A Hertzsprung-Russell Diagram is a type of scatterplot that plots the temperatures of stars(or their spectral classifications) against the absolute magnitude of their luminosities(how much electromagnetic energy they radiate). These plots mainly serve to visualize the relationship between the luminosities and temperatures of stars. Using the data from H-R Diagrams, we can make inferences on the other properties of stars.

As you can notice, there are three distinct "regions" in the diagram: the main sequence, the upper right, and the lower left. During the main sequence, stars, including the Sun, are in the process of fusing hydrogen in their cores. To the upper right are where supergiants and red giants lie. It may seem weird why these stars have peculiar placement on the plot because in general, during the main sequence, the greater the temperature of the star, the greater its luminosity. However, these stars are specifically supergiants and red giants, which expanded because they burnt out their hydrogen fuel, causing their inner cores to contract and their outer cores to expand. Since giant stars don't burn as much hydrogen, they aren't outputting as much energy, causing them to be generally cooler than other stars. On the lower left side of the plot, one will mainly see white dwarfs. The reason why white dwarfs are so hot is because of the way they are formed(which is expanded upon on the page corresponding to white dwarfs). However, this doesn't make them luminous as they don't have an active energy source so they slowly cool over time.

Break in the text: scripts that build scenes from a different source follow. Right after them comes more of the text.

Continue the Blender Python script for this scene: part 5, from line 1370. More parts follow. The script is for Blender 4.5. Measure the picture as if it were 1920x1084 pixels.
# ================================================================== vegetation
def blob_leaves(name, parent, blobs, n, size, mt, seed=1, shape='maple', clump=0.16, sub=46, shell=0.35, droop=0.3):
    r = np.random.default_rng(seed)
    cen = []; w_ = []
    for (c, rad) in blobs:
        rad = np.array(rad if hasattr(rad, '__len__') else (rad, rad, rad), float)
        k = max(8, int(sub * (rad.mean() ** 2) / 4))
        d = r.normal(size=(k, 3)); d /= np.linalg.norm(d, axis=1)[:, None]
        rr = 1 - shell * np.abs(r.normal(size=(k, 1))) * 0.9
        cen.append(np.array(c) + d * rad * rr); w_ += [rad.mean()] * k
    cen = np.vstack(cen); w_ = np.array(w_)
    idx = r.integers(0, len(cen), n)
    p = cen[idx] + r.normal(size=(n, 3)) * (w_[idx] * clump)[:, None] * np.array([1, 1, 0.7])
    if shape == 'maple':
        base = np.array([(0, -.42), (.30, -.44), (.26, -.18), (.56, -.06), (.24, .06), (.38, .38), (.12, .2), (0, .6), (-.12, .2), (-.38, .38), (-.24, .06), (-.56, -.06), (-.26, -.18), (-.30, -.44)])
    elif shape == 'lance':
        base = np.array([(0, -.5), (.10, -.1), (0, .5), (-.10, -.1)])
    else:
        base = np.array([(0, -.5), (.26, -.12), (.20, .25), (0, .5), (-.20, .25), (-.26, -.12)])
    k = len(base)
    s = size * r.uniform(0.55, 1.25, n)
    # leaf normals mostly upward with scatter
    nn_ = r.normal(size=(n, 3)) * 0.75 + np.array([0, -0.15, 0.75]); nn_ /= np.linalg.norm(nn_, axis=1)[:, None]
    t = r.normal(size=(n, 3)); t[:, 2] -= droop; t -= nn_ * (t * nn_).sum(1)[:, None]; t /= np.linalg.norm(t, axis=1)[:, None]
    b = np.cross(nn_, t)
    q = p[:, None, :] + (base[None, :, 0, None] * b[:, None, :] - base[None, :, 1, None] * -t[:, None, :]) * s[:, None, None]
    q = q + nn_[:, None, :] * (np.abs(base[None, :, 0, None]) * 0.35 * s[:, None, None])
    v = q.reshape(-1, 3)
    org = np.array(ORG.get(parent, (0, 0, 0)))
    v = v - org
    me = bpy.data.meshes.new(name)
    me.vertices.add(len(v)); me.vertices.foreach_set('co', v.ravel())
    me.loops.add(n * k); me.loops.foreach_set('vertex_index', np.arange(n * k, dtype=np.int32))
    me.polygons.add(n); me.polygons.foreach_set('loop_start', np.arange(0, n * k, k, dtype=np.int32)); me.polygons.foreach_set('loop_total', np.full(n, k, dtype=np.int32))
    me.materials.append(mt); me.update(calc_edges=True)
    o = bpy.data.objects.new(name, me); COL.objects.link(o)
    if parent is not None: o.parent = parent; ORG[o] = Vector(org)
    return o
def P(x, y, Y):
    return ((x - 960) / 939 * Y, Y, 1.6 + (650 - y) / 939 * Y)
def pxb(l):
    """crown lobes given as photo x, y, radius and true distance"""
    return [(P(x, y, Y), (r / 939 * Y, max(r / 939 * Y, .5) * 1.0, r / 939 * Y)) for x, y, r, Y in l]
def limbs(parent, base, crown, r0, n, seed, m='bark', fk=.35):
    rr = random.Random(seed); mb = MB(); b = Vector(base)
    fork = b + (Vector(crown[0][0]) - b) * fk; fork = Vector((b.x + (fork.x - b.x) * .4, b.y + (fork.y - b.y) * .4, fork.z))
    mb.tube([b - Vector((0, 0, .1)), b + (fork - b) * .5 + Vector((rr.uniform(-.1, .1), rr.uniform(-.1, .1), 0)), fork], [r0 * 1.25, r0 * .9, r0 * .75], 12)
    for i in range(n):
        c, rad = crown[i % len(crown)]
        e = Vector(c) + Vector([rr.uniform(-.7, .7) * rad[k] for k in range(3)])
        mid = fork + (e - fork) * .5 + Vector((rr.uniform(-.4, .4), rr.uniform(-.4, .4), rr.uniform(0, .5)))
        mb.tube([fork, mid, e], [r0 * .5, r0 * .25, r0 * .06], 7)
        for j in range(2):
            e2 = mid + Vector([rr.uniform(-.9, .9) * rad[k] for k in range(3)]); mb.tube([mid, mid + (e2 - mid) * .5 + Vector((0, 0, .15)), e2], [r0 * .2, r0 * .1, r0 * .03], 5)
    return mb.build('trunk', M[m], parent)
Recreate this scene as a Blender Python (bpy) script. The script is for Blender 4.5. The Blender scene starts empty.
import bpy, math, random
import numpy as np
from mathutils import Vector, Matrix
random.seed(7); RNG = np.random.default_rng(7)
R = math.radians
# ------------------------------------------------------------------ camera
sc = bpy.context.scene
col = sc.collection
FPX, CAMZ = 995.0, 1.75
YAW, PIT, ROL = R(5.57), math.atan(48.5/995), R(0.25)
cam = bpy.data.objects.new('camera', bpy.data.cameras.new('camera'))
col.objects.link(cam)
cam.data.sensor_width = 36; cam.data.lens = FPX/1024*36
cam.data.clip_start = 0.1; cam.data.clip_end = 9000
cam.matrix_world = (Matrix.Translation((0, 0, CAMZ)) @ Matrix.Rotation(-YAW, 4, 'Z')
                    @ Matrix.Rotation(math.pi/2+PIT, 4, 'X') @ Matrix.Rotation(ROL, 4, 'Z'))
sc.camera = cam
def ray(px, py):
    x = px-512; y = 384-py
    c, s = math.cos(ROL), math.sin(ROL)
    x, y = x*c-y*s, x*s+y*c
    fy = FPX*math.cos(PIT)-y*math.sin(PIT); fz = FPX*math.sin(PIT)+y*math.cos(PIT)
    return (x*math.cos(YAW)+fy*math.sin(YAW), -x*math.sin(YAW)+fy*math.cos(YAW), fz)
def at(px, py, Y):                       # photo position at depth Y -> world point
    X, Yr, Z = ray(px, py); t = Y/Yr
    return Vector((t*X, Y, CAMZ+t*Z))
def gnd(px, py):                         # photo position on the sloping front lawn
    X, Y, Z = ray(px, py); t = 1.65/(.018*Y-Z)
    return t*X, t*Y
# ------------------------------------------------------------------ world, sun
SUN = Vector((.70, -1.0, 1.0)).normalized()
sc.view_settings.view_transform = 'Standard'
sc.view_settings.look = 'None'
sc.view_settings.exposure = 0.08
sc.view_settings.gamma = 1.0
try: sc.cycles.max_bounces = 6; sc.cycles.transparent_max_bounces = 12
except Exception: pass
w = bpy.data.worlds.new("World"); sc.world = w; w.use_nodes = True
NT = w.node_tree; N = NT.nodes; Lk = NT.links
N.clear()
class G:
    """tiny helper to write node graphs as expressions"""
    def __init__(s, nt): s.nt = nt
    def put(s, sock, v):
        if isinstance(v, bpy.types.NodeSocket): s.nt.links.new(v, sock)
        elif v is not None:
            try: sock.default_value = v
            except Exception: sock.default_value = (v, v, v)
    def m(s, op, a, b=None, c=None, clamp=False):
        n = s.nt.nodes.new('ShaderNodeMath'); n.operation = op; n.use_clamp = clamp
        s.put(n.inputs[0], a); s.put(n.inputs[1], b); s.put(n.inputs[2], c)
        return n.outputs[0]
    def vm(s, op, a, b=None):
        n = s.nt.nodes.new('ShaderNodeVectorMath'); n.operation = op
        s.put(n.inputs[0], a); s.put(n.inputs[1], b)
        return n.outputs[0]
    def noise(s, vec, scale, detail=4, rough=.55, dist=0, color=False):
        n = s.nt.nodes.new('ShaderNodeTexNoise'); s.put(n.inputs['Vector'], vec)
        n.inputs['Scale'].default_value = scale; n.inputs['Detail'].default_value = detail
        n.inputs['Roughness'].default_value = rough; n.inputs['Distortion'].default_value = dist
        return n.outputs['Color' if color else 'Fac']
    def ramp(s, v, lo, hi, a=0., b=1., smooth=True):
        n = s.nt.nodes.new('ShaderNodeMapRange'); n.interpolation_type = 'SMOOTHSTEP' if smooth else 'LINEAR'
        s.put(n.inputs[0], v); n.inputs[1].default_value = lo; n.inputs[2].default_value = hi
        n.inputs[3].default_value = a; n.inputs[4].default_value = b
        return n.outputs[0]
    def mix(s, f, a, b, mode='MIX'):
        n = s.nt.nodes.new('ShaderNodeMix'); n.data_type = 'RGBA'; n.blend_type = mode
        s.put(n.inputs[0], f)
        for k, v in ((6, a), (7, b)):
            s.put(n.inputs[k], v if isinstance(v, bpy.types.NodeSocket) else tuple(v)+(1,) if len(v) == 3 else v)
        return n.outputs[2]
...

For stars in the main sequence, we can make the inference that the lower a star is on the main sequence(less luminous and temperature), the lower its mass will be. Conversely, if a star is higher up on the main sequence(more luminous and hot), it'll have a greater mass. This means that the main sequence is essentially a diagonal line of stellar mass(going up and to the right). Why is this so? Well, if a star has a lot of mass, its self-gravity will cause there to be more pressure towards the inner core. This means that the pressure exerted by nuclear fusion must be greater if it's being pushed by a greater self-gravitation. If the pressure exerted by nuclear fusion is greater, then there must be more nuclear fusion occurring in general. This increase in nuclear fusion increases the brightness of the main sequence star on the outside along with the surface temperature.